You may have jumped 3 feet when you opened my blog and some righteous rock & roll came blasting out at you! Sorry. (If it is too loud you are too old just turn your volume down for crying out loud) The fact is am a fan of My Hero by the Foo Fighters. Last night when I got into bed, I reflected on the fact that I had evidently had bought the cheapest alarm clock available, because it is only a radio alarm...no buzzer option. This was never an issue... until we moved exactly 15 miles from nowhere and there is no radio reception. Whenever I have had to set my alarm this summer, I have set it to "static" as that is my only option. Back to last night, I turned on the alarm to set it to some static...when loud and clear came "Hero" through the speaker.

When our hero joined the Marines a year & a half ago, I knew this day would eventually come.

There have been thousands one or two times through the years that I have wanted to strangle him with my bare hands....that is my prerogative as a mom. But I don't want anyone or anything else to harm him.

I am vacillating emotionally between scared and proud. Thankfully, I have my faith in God and confidence in the training he has received to soothe my fears.

And pride? Please, my buttons are bursting with pride. Nothing is as noble as serving your country in my opinion.

We are now looking forward to getting emails, pictures and phone calls from him. And sending him packages chocked full of any and all goodies that he wants. And counting down the months until his feet are back on U.S. soil.

10 comments:

Anonymous said...

My DH served 23 years in the military and so I know exactly what you are going through only I was the military spouse. I can tell you that the men and women of the US Forces are well trained....and miss us just as much as us them. God Bless America, your family and your son!

kristen lewis said...

You have every right to be proud of that boy. I am so thankful that men like him are willing to defend our country. I am so sorry that moms like you have to sacrifice peace of mind and physical closeness. You are amazing. Love you!

Autum said...

Oh Brooke, what a tough day this must have been for you. I'll definitely be saying a special prayer for your family! I know I'm probably not too far behind you. Casey is still training, and I'm so thankful for every day he's on American soil. {{{hugs}}}

trish said...

Hi Brooke,
I am definitely keeping your Marine in my prayers. Please pass along to him, a great big Thank You from our family, for standing in the gap. I have a great deal of respect for those young boys over there! Ladies too.
I would love to see any of your quilting that you have done. I am a very fresh newby in this territory. Most of my fabric is bought here or there (not a lot to choose from in the deeps woods). Plus some hand me downs. So not sure if it "goes" but giving it my best. :o)
Have a great day!
Sincerely ~ Tricia Anne

Mary said...

What can I say?? I know to an extent how proud you are, my cousin just got out of the marines, was in 6 years, and made it to captain. He was in Iraq twice, and just as a cousin, there is a part of you that's scared, yet you also know that God is right there, has a hand on his shoulder at all times. Love you girl!!

Vintage Chicken said...

Lots of hugs and prayers for you and your son, during this new phase of life!
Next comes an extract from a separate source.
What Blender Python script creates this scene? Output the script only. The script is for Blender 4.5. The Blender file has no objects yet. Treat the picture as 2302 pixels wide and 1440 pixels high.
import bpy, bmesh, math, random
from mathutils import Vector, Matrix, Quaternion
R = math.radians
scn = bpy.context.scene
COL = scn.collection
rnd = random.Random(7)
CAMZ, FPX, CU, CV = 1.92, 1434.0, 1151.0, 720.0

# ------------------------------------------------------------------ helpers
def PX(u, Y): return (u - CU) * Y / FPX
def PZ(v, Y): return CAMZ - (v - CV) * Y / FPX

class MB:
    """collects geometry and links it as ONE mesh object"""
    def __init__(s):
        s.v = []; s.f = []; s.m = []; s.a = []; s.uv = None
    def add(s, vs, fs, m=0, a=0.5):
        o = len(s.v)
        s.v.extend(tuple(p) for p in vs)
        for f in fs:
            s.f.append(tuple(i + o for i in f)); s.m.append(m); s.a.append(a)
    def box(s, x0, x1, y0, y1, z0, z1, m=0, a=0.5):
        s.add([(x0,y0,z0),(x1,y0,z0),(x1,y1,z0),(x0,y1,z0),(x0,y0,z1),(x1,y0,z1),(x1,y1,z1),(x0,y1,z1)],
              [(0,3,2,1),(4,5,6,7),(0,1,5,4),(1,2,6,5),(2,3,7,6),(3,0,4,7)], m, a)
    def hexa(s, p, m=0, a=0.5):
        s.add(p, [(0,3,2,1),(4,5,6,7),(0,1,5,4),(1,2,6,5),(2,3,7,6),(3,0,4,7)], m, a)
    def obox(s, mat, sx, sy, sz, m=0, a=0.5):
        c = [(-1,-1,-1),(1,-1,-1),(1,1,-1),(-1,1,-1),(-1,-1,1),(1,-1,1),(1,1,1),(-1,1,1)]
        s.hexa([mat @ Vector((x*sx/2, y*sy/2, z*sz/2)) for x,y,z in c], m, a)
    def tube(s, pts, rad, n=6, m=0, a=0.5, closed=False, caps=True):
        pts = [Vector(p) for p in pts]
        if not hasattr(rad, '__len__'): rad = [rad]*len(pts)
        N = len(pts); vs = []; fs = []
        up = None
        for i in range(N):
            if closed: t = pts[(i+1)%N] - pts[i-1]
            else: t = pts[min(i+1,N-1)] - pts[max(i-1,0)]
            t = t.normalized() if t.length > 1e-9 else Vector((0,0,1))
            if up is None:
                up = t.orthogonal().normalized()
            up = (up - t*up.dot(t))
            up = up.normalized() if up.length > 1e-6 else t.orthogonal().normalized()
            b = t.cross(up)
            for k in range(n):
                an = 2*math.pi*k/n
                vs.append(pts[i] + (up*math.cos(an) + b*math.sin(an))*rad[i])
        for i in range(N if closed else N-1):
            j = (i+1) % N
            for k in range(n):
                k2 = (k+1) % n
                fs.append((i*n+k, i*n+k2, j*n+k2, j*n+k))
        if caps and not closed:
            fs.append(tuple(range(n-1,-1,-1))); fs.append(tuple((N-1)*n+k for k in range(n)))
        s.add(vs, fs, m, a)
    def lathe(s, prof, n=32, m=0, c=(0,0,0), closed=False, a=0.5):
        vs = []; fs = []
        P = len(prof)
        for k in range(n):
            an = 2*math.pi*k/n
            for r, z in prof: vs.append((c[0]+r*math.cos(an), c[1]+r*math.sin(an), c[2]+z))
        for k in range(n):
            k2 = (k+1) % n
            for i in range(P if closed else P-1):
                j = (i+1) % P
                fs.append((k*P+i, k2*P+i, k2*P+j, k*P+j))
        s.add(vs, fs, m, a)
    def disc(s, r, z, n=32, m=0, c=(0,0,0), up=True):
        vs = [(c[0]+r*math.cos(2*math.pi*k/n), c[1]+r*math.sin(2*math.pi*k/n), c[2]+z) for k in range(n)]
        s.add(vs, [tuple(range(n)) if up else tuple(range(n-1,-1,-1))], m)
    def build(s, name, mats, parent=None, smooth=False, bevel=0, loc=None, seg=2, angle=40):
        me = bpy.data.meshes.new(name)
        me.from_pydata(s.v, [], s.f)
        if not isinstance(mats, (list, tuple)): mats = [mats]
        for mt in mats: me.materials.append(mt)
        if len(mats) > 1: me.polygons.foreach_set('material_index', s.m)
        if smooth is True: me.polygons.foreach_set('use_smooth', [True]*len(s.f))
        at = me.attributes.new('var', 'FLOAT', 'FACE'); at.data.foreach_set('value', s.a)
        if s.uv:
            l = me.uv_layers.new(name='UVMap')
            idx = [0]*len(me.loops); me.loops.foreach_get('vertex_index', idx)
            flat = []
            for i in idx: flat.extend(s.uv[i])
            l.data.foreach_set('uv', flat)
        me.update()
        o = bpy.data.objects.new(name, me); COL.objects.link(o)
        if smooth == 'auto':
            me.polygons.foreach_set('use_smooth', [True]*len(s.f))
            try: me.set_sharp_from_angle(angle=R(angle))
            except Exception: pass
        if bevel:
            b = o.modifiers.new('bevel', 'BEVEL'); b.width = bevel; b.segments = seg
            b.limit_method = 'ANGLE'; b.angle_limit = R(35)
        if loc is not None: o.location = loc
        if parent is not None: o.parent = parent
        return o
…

Thank you for raising a son, that we as a Nation can be proud to have protecting us!

Lori E. said...

There is my answer to a few of many questions I fired at you yesterday. I know your heart is heavy, just know that he is firmly on the Eaton prayer list and God cares about the desires of your heart. I am so proud of him too and so thankful to him and all of them who serve to preserve our freedom.

Lori E. said...

Oh,I also meant to add that I love that song, it is one of my favorites to play on "Rock Band" and it is very appropriate for this blog entry!!!!!

Angie said...

You're SO right...there's nothing more noble than what our military guys and gals do for the people of this country. Our thanks to you guys and a BIG ol' TX thank you to your marine!

Unknown said...

I didn't know he had deployed. I pray for his safety and for your comfort. How proud you must be too. What a wonderful big brother to set a great example of service.